Daily Archives: May 4, 2026

#1408: Blur – Tracy Jacks

Only four songs from Parklife on here, huh? That makes sense for me. Really, it should be six, but I was going through a period, when I was doing the G section, where I was questioning whether or not I actually liked ‘Girls & Boys’. I do. And I’m a big fan of ‘The Debt Collector’. But it’s too late to change things now. I wouldn’t argue with anyone who says Blur’s 1994 album is their best. It is a definite classic, a touchstone in the Britpop era. It’s not my favourite album of the band’s, though. The compositions are concise, very well-produced and the songwriting’s stellar. But I’ve always felt there’s something very… clean about Parklife. Like, the songs sound a little too perfect, nearly mechanical somehow. It works for the songs I really like and have written about before, but throughout a whole album, I don’t know, seems a little strange for my ears. I’m probably one of the few who prefers The Great Escape because of this, even if it does get dismissingly labelled as Parklife’s sequel.

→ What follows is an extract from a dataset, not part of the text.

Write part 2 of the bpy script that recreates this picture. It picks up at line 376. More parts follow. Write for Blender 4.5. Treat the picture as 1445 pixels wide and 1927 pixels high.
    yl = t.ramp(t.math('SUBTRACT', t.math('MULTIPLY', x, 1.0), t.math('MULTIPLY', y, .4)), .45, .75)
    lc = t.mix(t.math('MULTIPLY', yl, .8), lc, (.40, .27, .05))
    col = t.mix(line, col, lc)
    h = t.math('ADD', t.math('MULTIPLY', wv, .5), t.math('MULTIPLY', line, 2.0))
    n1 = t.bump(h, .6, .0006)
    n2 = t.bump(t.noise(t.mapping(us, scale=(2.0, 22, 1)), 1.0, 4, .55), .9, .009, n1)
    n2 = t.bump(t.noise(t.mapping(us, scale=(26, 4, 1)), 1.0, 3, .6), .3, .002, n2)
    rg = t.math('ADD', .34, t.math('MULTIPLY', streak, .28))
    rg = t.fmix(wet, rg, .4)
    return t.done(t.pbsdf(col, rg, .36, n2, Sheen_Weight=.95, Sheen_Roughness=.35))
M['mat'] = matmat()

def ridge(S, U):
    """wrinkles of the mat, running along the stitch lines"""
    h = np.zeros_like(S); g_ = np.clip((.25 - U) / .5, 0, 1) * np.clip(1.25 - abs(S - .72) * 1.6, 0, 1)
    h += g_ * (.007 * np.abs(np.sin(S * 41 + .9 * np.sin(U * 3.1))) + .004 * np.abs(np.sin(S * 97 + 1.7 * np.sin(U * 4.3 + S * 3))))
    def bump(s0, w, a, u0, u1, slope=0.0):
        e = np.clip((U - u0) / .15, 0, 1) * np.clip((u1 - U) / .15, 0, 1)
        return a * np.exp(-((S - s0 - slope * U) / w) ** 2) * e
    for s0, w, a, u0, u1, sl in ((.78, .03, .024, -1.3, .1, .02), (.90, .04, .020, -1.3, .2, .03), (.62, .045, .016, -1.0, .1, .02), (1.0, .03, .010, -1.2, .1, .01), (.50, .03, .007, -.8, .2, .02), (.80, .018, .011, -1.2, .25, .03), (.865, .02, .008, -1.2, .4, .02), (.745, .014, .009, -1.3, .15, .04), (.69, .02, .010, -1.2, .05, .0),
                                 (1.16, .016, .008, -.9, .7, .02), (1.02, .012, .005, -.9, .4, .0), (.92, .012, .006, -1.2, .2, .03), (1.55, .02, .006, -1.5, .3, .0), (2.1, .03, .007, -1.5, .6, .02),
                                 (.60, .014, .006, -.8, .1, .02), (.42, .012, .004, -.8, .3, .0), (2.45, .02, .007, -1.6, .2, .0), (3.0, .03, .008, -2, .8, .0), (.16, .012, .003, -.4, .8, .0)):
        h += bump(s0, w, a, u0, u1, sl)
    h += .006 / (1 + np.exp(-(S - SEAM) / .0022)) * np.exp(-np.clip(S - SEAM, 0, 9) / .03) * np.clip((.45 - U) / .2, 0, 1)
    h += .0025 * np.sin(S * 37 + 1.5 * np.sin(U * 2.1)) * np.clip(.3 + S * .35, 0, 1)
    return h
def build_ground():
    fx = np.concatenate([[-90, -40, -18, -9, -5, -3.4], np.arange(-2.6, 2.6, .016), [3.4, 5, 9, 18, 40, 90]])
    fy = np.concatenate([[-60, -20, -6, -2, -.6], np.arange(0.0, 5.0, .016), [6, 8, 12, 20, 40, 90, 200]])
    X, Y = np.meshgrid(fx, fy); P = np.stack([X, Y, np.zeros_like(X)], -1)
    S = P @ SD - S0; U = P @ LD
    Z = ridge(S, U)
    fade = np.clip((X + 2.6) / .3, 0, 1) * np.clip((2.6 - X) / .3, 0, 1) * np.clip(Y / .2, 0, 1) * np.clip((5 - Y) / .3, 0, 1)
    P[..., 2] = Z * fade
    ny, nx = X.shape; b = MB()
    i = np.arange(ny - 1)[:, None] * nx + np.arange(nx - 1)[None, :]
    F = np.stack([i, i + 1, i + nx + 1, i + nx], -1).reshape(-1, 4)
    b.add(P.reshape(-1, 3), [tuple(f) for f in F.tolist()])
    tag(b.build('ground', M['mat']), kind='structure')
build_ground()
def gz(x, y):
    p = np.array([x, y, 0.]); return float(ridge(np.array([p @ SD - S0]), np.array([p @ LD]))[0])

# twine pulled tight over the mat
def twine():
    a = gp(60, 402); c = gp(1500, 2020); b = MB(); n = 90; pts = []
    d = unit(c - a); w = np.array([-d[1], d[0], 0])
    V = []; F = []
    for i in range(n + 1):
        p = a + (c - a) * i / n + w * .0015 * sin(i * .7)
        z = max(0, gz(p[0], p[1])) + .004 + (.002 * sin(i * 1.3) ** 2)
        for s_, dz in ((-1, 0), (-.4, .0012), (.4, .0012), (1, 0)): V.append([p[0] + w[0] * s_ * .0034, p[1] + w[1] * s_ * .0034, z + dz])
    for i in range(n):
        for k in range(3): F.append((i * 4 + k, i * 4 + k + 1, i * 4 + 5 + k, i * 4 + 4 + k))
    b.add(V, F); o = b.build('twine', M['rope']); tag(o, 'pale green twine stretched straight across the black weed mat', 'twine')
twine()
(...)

All that being said, I’ve still got a lot of love for ‘Tracy Jacks’. It’s the second song on Parklife. I’m not sure I cared all that much for it when I went through the album in full the first time in 2013. But Blur were up and about again. The band had done Coachella that year. They’d done Glastonbury in 2009. They played in Hyde Park after the closing ceremony of the 2012 London Olympics. Those performances were on YouTube. ‘Tracy Jacks’ was played at all of them. Had to guess it was quite the popular deeper cut among the fans. And general repeated listens to it over the years made the track more endearing. It’s another of Damon Albarn’s character sketch songs, which he was all over in the mid-’90s, concerning a fellow whose name makes the song’s title. Tracy Jacks leads a somewhat mundane lifestyle. As he feels the end of his days rapidly approaching as he passes the age of 40, he seeks out thrills, but probably goes off the deep end with the biggest act of bulldozing his own house down. There’s maybe a little bit of Tracy Jacks in all of us, but, you know, gotta keep him suppressed because society looks down upon the things he does in the song.

The big thing that gets to me in this one? I think it’s the vocals by Damon Albarn and Graham Coxon. Coxon calls out ‘Tracy Jacks’ repeatedly in the verses, a hook in themselves, with Albarn responding with the character’s situations in each line. And this goes on before the two sing together on the choruses, Coxon taking the higher harmony, coming down on the cathartic “Just so overrated” line before rinsing and repeating. I like the sort of marching rhythm the track takes on during those sections too. Thinking about it further, Graham Coxon might just be the main man throughout the whole thing. Everything from the guitar chords during the verses, the lines he’s pulling off during the choruses, the alternating between the two during the outro, the echoing siren-like wails during the break. They’re all like little melodic trips in themselves, they really burrow themselves into the noggin. After the excitement ad hype ‘Girls & Boys’ starts everything off with, it’s nice that ‘Tracy Jacks’ lets things ride out a little. Contains the same appeal, but just a little smoother.